In the more general case, it's common practice to have overloaded functions that take lvalue/rvalue references where the lvalue version makes a copy of the object and the rvalue version moves the object (implicitly modifying the source object to take over any memory it uses).
Suppose code like this:
void bar(Foo& a) {
if (a.noLongerneeded())
lastUnneeded = std::move(a);
}
In this case, the caller of bar can not know that the function might in some cases end up calling the destructor of the passed object. It will feel responsible for that object, and make sure to call its destructor at any later point.

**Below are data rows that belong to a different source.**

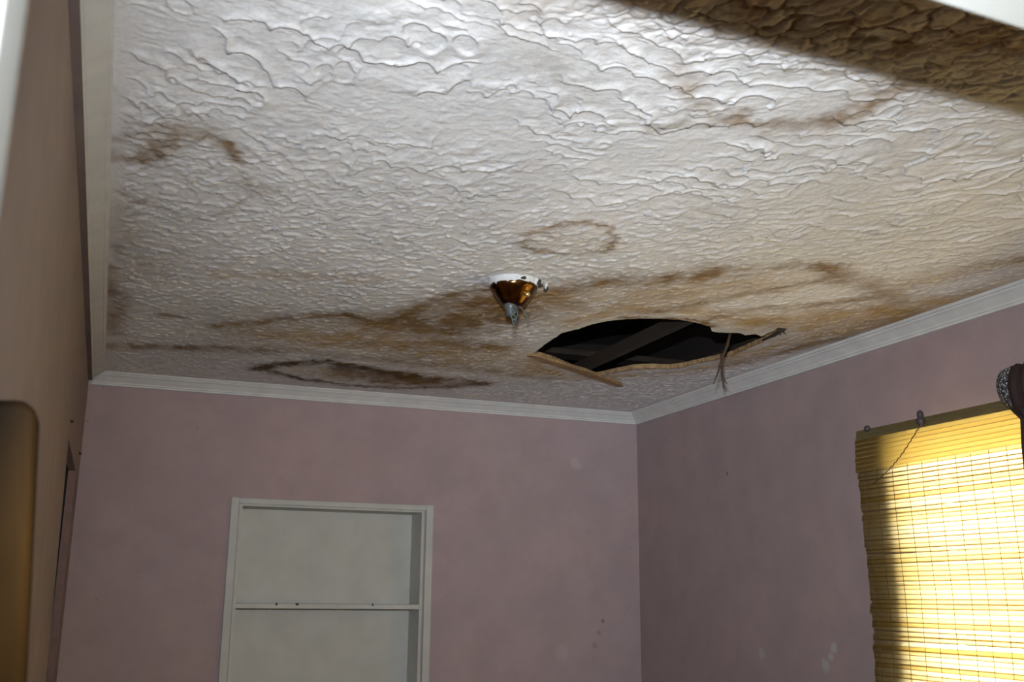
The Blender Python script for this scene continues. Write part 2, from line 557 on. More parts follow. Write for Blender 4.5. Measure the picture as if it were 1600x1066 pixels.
# water stains and the wedge's shade wash: (centre line in metres on the ceiling, half width, strength, colour)
BR, DK, TN, GR = (0.25, 0.150, 0.058), (0.10, 0.055, 0.016), (0.52, 0.365, 0.18), (0.40, 0.35, 0.29)
STAINS_SHADE = [
    ([(0.00, 2.09), (0.02, 2.03), (0.05, 1.97), (0.11, 1.94), (0.15, 1.97)], 0.022, 0.55, BR),
    ([(0.00, 2.09), (0.015, 2.05), (0.03, 2.0)], 0.03, 0.55, BR),
    ([(0.15, 1.965), (0.17, 2.0), (0.18, 2.04)], 0.02, 0.6, BR),
    ([(-0.05, 2.02), (-0.02, 1.96), (0.08, 1.915), (0.12, 1.92)], 0.02, 0.35, BR),
    ([(-0.06, 2.1), (-0.03, 2.1)], 0.03, 0.35, BR),
    ([(0.2, 2.14), (0.23, 2.16), (0.26, 2.16)], 0.035, 0.45, GR),
    ([(0.22, 2.22), (0.18, 2.35), (0.12, 2.43), (0.06, 2.39), (0.02, 2.35), (-0.05, 2.3)], 0.012, 0.30, BR),
    ([(0.88, 2.28), (0.88, 2.2), (0.92, 2.13), (0.98, 2.09), (1.05, 2.11), (1.09, 2.16), (1.1, 2.24), (1.04, 2.32), (0.95, 2.335), (0.88, 2.28)], 0.014, 0.5, BR),
    ([(0.92, 2.2), (1.04, 2.22)], 0.07, 0.22, TN),
    ([(0.81, 1.36), (0.87, 1.44), (0.91, 1.47)], 0.022, 0.4, BR),
    ([(0.91, 1.48), (0.99, 1.50), (1.08, 1.50)], 0.025, 0.35, GR),
    ([(1.0, 1.495), (1.08, 1.5), (1.13, 1.48), (1.17, 1.43), (1.19, 1.37), (1.19, 1.3), (1.185, 1.23)], 0.026, 0.5, BR),
    ([(0.87, 1.58), (0.92, 1.56), (0.97, 1.53)], 0.025, 0.5, GR),
    ([(0.6, 1.41), (0.65, 1.46), (0.7, 1.5), (0.71, 1.46)], 0.035, 0.35, GR),
    ([(0.50, 1.31), (0.52, 1.38), (0.56, 1.42)], 0.05, 0.18, GR),
    ([(1.09, 1.18), (1.15, 1.13), (1.22, 1.1), (1.30, 1.07)], 0.035, 0.5, BR),
    ([(0.8, 1.17), (0.9, 1.13), (1.0, 1.1)], 0.05, 0.3, BR),
    # the long tide line left of the lamp and the wet field behind it
    ([(0.28, 3.42), (0.39, 3.33), (0.47, 3.23), (0.63, 3.13), (0.77, 3.2), (0.81, 3.03), (0.85, 2.86), (0.9, 2.73), (0.98, 2.65)], 0.04, 0.62, BR),
    ([(0.63, 3.14), (0.77, 3.2), (0.83, 3.0)], 0.02, 0.4, DK),
    ([(0.82, 3.2), (0.94, 3.17), (1.02, 3.05), (1.06, 2.84)], 0.15, 0.80, BR),
    ([(0.86, 3.05), (0.96, 2.86), (1.1, 2.75)], 0.11, 0.6, BR),
    ([(1.0, 3.36), (1.12, 3.38), (1.2, 3.36)], 0.08, 0.72, BR),
    ([(0.66, 3.56), (0.72, 3.52), (0.80, 3.47)], 0.04, 0.5, BR),
    ([(0.5, 3.45), (0.8, 3.42), (1.1, 3.55), (1.4, 3.6)], 0.20, 0.58, TN),
    ([(0.5, 3.68), (0.9, 3.70), (1.3, 3.72), (1.6, 3.78)], 0.05, 0.3, BR),
    # the dark oval by the far wall
    ([(0.5, 4.05), (0.54, 3.93), (0.69, 3.82), (0.84, 3.86), (1.06, 3.93)], 0.045, 0.9, DK),
    ([(1.0, 3.93), (1.1, 3.96), (1.27, 3.92), (1.37, 3.97)], 0.05, 0.6, BR),
    ([(0.80, 3.92), (1.0, 3.98), (1.2, 3.99)], 0.07, 0.6, DK),
    ([(1.37, 3.97), (1.27, 4.09), (1.09, 4.20), (0.88, 4.24), (0.68, 4.17), (0.52, 4.06)], 0.030, 0.62, DK),
    ([(0.85, 4.02), (1.05, 4.08), (1.25, 4.02)], 0.085, 0.75, BR),
    ([(0.66, 4.0), (0.8, 4.08)], 0.08, 0.3, TN),
    # the fan of tide lines between lamp, hole and window wall
    ([(1.10, 2.72), (1.17, 2.58), (1.23, 2.49), (1.38, 2.4), (1.45, 2.32)], 0.065, 0.62, BR),
    ([(1.45, 2.32), (1.54, 2.24), (1.65, 2.14), (1.70, 2.16), (1.77, 2.2)], 0.03, 0.48, BR),
    ([(1.70, 2.16), (1.77, 2.2), (1.95, 2.26), (2.1, 2.33), (2.24, 2.43)], 0.055, 0.45, BR),
    ([(1.2, 2.75), (1.35, 2.6), (1.5, 2.5), (1.62, 2.35)], 0.12, 0.42, TN),
    ([(1.3, 2.95), (1.42, 2.72), (1.55, 2.66), (1.7, 2.67), (1.85, 2.72)], 0.06, 0.5, TN),
    ([(1.47, 2.76), (1.54, 2.65), (1.59, 2.55), (1.68, 2.39), (1.76, 2.24)], 0.022, 0.45, BR),
    ([(1.69, 2.75), (1.76, 2.57), (1.91, 2.46), (2.0, 2.34)], 0.024, 0.45, BR),
    ([(1.85, 2.7), (2.0, 2.55), (2.12, 2.42)], 0.10, 0.5, TN),
    ([(2.05, 2.7), (2.15, 2.5), (2.2, 2.3)], 0.08, 0.55, TN),
    ([(2.10, 3.30), (2.17, 2.99), (2.22, 2.74), (2.24, 2.45)], 0.045, 0.55, BR),
    ([(2.05, 3.2), (2.1, 2.9), (2.18, 2.6)], 0.08, 0.5, TN),
    ([(2.22, 2.5), (2.24, 2.2), (2.24, 1.9)], 0.06, 0.5, TN),
    ([(2.0, 2.2), (2.06, 2.02), (2.12, 1.9)], 0.05, 0.4, TN),
    ([(2.05, 1.98), (2.13, 1.88)], 0.02, 0.3, BR),
    ([(1.5, 3.62), (1.7, 3.72), (1.85, 3.58), (2.0, 3.45), (2.08, 3.3)], 0.05, 0.5, TN),
    # brown wash near the doorway that paints the door head's shadow darker, torn rim of the hole
    ([(0.55, 1.10), (0.9, 1.08), (1.4, 1.02), (1.9, 1.0)], 0.17, 0.42, (0.42, 0.29, 0.19)),
    ([(1.44, 2.835), (1.49, 2.80), (1.55, 2.776), (1.61, 2.763), (1.67, 2.77), (1.75, 2.80)], 0.016, 0.75, BR),
    # left edge
    ([(-0.06, 2.91), (-0.04, 3.24), (-0.05, 3.67)], 0.045, 0.5, BR),
    ([(-0.05, 3.88), (0.14, 3.80), (0.33, 3.75), (0.48, 3.72)], 0.06, 0.55, BR),
    ([(0.1, 3.36), (0.16, 3.36)], 0.02, 0.5, BR),
    ([(-0.04, 2.4), (-0.03, 2.7), (0.05, 2.9)], 0.05, 0.4, GR),
    ([(0.22, 2.85), (0.45, 2.75), (0.62, 2.72)], 0.05, 0.22, TN),
]


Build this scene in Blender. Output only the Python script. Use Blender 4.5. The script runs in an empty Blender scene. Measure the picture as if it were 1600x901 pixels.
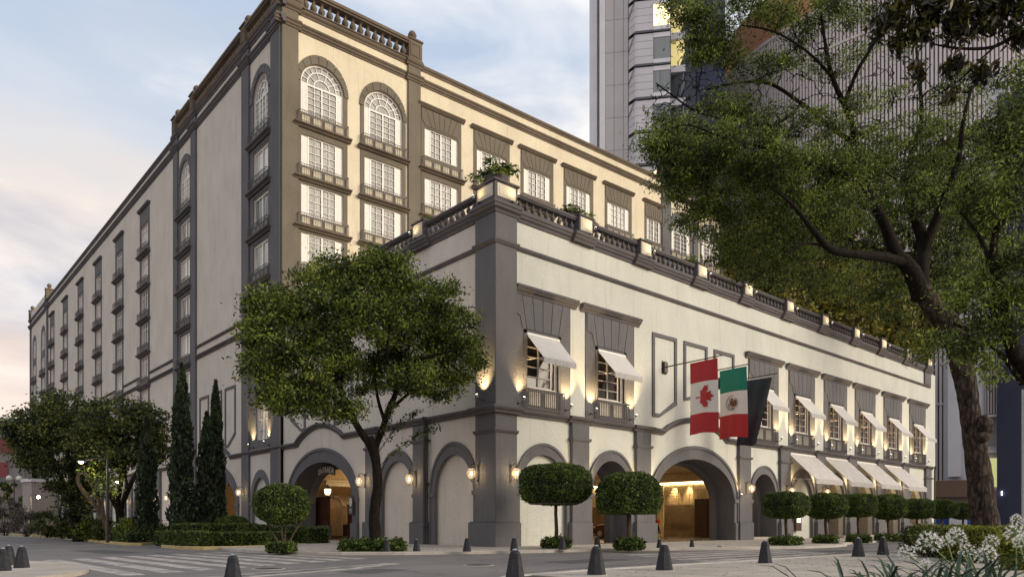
import bpy, bmesh, math, random
import numpy as np
from mathutils import Vector, Matrix
from mathutils.geometry import tessellate_polygon

sc = bpy.context.scene
COL = sc.collection
PI = math.pi
rad = math.radians

# ------------------------------------------------------------------ camera
CAM = (-21.301, -25.209, 1.032)
YAW = 48.541                       # heading of the camera, degrees from the +X street front
cam_d = bpy.data.cameras.new('camera')
cam_d.sensor_width = 36.0
cam_d.lens = 1135.0 / 1600 * 36
cam_d.shift_y = (817 - 450.5) / 1600
cam_d.clip_end = 5000
cam_o = bpy.data.objects.new('camera', cam_d)
COL.objects.link(cam_o)
cam_o.location = CAM
cam_o.rotation_euler = (rad(90), 0, rad(YAW - 90))
sc.camera = cam_o

# ------------------------------------------------------------------ world and sun
SUN_EL, SUN_AZ = 20.0, -58.0       # azimuth counted from +X towards +Y
w = bpy.data.worlds.new('World')
sc.world = w
w.use_nodes = True
nt = w.node_tree
nt.nodes.clear()
def N(t, **k):
    n = nt.nodes.new(t)
    for a, b in k.items():
        setattr(n, a, b)
    return n
sky = N('ShaderNodeTexSky', sky_type='NISHITA', sun_disc=False)
sky.sun_elevation = rad(SUN_EL)
sky.sun_rotation = rad(90 - SUN_AZ)
sky.air_density = 1.2
sky.dust_density = 2.5
bg1 = N('ShaderNodeBackground'); bg1.inputs['Strength'].default_value = 0.09
nt.links.new(sky.outputs[0], bg1.inputs['Color'])
tc = N('ShaderNodeTexCoord')
sep = N('ShaderNodeSeparateXYZ')
nt.links.new(tc.outputs['Generated'], sep.inputs[0])
# elevation ramp: peach near the horizon, blue grey band, cream, then pale blue and white overhead
ramp = N('ShaderNodeValToRGB')
cr = ramp.color_ramp
cr.elements[0].position = 0.0; cr.elements[0].color = (0.56, 0.45, 0.41, 1)
cr.elements[1].position = 1.0; cr.elements[1].color = (0.33, 0.40, 0.51, 1)
for p, c in ((0.12, (0.60, 0.45, 0.38, 1)), (0.19, (0.56, 0.45, 0.40, 1)), (0.25, (0.33, 0.34, 0.41, 1)), (0.33, (0.64, 0.56, 0.50, 1)),
             (0.43, (0.50, 0.52, 0.56, 1)), (0.56, (0.36, 0.43, 0.54, 1))):
    e = cr.elements.new(p); e.color = c
mp = N('ShaderNodeMapping'); mp.inputs['Scale'].default_value = (1.0, 1.6, 4.2)
mp.inputs['Rotation'].default_value = (0.15, 0.1, 0.4)
nt.links.new(tc.outputs['Generated'], mp.inputs['Vector'])
nz = N('ShaderNodeTexNoise'); nz.inputs['Scale'].default_value = 1.9; nz.inputs['Detail'].default_value = 9
nz.inputs['Roughness'].default_value = 0.56; nz.inputs['Distortion'].default_value = 0.5
nt.links.new(mp.outputs[0], nz.inputs['Vector'])
nz2 = N('ShaderNodeTexNoise'); nz2.inputs['Scale'].default_value = 2.6; nz2.inputs['Detail'].default_value = 6
nt.links.new(mp.outputs[0], nz2.inputs['Vector'])
# wobble the elevation by noise before the ramp
ma = N('ShaderNodeMath', operation='MULTIPLY_ADD'); ma.inputs[1].default_value = 0.26
nt.links.new(nz2.outputs['Fac'], ma.inputs[0]); nt.links.new(sep.outputs['Z'], ma.inputs[2])
sb = N('ShaderNodeMath', operation='SUBTRACT'); sb.inputs[1].default_value = 0.13
nt.links.new(ma.outputs[0], sb.inputs[0]); nt.links.new(sb.outputs[0], ramp.inputs[0])
cm = N('ShaderNodeMapRange'); cm.inputs[1].default_value = 0.36; cm.inputs[2].default_value = 0.62
nt.links.new(nz.outputs['Fac'], cm.inputs[0])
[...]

So the rule is that move may turn a valid object into a different but still valid object. Still valid means that calling methods or the destructor on that object should still yield well-defined results. Strictly speaking, move by itself does nothing except tell the receiver of such a reference that it may change the object if doing so makes sense. So it's the recipient, e.g. move constructor or move assignment operator, which does the actual moving. These operations will usually either not change the object at all, or set some pointers to nullptr, or some lengths to zero or something like that. They will however never call the destructor, since that task is left to the owner of the object.